Task statement.
Repeat every line of the data exactly, but not the pictures.

** begin Stored data **

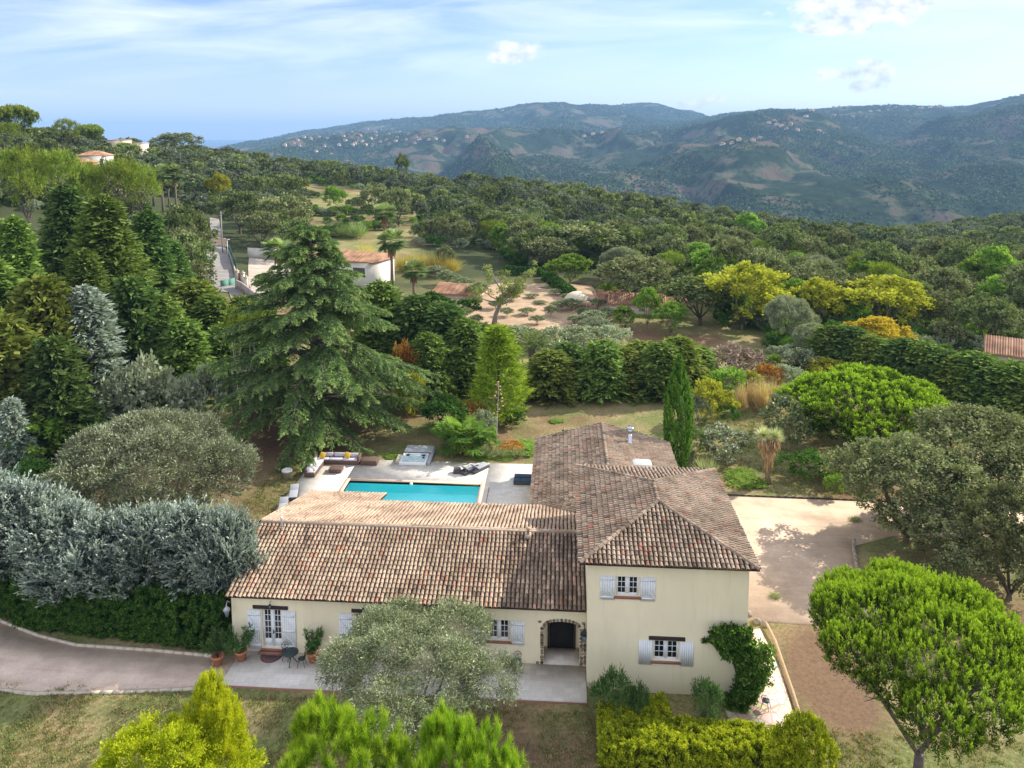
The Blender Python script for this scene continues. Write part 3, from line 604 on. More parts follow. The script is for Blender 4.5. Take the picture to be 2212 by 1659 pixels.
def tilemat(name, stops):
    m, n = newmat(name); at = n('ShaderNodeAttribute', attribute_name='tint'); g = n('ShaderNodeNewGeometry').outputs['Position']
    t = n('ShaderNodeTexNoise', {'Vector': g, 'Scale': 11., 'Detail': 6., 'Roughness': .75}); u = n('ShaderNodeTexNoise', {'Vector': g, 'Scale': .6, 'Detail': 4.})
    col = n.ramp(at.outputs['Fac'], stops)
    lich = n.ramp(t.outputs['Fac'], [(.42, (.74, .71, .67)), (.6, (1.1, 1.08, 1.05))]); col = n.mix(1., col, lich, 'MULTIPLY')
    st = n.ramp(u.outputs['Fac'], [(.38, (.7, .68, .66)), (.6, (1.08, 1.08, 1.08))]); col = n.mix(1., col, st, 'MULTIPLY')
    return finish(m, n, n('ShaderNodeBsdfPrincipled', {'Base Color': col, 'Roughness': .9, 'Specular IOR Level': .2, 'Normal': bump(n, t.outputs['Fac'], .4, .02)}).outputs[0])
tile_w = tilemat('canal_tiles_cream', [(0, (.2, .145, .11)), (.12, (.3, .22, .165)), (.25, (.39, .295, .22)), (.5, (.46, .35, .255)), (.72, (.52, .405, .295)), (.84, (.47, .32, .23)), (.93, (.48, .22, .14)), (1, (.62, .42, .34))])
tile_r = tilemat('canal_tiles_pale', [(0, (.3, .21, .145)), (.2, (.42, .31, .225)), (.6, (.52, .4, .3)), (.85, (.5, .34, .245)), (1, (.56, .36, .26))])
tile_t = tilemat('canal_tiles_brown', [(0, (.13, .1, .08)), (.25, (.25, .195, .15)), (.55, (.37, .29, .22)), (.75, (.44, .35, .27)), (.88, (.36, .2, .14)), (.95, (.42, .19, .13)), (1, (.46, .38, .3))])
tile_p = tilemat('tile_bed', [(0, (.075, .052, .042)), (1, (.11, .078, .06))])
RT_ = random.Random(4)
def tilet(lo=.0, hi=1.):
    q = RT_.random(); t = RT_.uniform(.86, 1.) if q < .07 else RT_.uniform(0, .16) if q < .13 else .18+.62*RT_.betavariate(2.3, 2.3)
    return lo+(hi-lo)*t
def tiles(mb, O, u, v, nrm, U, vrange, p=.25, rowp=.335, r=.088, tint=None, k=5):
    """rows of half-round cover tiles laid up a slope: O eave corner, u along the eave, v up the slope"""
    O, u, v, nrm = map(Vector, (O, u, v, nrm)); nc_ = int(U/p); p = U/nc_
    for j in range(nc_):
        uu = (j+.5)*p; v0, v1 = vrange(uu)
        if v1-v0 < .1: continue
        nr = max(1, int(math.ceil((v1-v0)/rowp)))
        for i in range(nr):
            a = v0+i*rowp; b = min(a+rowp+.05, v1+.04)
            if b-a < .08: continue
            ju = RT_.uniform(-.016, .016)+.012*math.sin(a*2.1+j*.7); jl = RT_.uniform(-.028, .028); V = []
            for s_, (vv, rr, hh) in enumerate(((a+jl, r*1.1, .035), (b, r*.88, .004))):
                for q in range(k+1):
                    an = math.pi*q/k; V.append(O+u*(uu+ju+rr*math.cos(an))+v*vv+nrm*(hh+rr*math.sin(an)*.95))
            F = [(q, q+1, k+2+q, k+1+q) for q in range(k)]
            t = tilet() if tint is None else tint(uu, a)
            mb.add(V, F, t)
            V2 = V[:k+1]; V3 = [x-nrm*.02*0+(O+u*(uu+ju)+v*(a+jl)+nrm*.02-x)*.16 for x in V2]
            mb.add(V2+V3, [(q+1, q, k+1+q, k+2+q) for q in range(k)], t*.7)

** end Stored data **

Finished answer.
The Blender Python script for this scene continues. Write part 3, from line 604 on. More parts follow. The script is for Blender 4.5. Take the picture to be 2212 by 1659 pixels.
def tilemat(name, stops):
    m, n = newmat(name); at = n('ShaderNodeAttribute', attribute_name='tint'); g = n('ShaderNodeNewGeometry').outputs['Position']
    t = n('ShaderNodeTexNoise', {'Vector': g, 'Scale': 11., 'Detail': 6., 'Roughness': .75}); u = n('ShaderNodeTexNoise', {'Vector': g, 'Scale': .6, 'Detail': 4.})
    col = n.ramp(at.outputs['Fac'], stops)
    lich = n.ramp(t.outputs['Fac'], [(.42, (.74, .71, .67)), (.6, (1.1, 1.08, 1.05))]); col = n.mix(1., col, lich, 'MULTIPLY')
    st = n.ramp(u.outputs['Fac'], [(.38, (.7, .68, .66)), (.6, (1.08, 1.08, 1.08))]); col = n.mix(1., col, st, 'MULTIPLY')
    return finish(m, n, n('ShaderNodeBsdfPrincipled', {'Base Color': col, 'Roughness': .9, 'Specular IOR Level': .2, 'Normal': bump(n, t.outputs['Fac'], .4, .02)}).outputs[0])
tile_w = tilemat('canal_tiles_cream', [(0, (.2, .145, .11)), (.12, (.3, .22, .165)), (.25, (.39, .295, .22)), (.5, (.46, .35, .255)), (.72, (.52, .405, .295)), (.84, (.47, .32, .23)), (.93, (.48, .22, .14)), (1, (.62, .42, .34))])
tile_r = tilemat('canal_tiles_pale', [(0, (.3, .21, .145)), (.2, (.42, .31, .225)), (.6, (.52, .4, .3)), (.85, (.5, .34, .245)), (1, (.56, .36, .26))])
tile_t = tilemat('canal_tiles_brown', [(0, (.13, .1, .08)), (.25, (.25, .195, .15)), (.55, (.37, .29, .22)), (.75, (.44, .35, .27)), (.88, (.36, .2, .14)), (.95, (.42, .19, .13)), (1, (.46, .38, .3))])
tile_p = tilemat('tile_bed', [(0, (.075, .052, .042)), (1, (.11, .078, .06))])
RT_ = random.Random(4)
def tilet(lo=.0, hi=1.):
    q = RT_.random(); t = RT_.uniform(.86, 1.) if q < .07 else RT_.uniform(0, .16) if q < .13 else .18+.62*RT_.betavariate(2.3, 2.3)
    return lo+(hi-lo)*t
def tiles(mb, O, u, v, nrm, U, vrange, p=.25, rowp=.335, r=.088, tint=None, k=5):
    """rows of half-round cover tiles laid up a slope: O eave corner, u along the eave, v up the slope"""
    O, u, v, nrm = map(Vector, (O, u, v, nrm)); nc_ = int(U/p); p = U/nc_
    for j in range(nc_):
        uu = (j+.5)*p; v0, v1 = vrange(uu)
        if v1-v0 < .1: continue
        nr = max(1, int(math.ceil((v1-v0)/rowp)))
        for i in range(nr):
            a = v0+i*rowp; b = min(a+rowp+.05, v1+.04)
            if b-a < .08: continue
            ju = RT_.uniform(-.016, .016)+.012*math.sin(a*2.1+j*.7); jl = RT_.uniform(-.028, .028); V = []
            for s_, (vv, rr, hh) in enumerate(((a+jl, r*1.1, .035), (b, r*.88, .004))):
                for q in range(k+1):
                    an = math.pi*q/k; V.append(O+u*(uu+ju+rr*math.cos(an))+v*vv+nrm*(hh+rr*math.sin(an)*.95))
            F = [(q, q+1, k+2+q, k+1+q) for q in range(k)]
            t = tilet() if tint is None else tint(uu, a)
            mb.add(V, F, t)
            V2 = V[:k+1]; V3 = [x-nrm*.02*0+(O+u*(uu+ju)+v*(a+jl)+nrm*.02-x)*.16 for x in V2]
            mb.add(V2+V3, [(q+1, q, k+1+q, k+2+q) for q in range(k)], t*.7)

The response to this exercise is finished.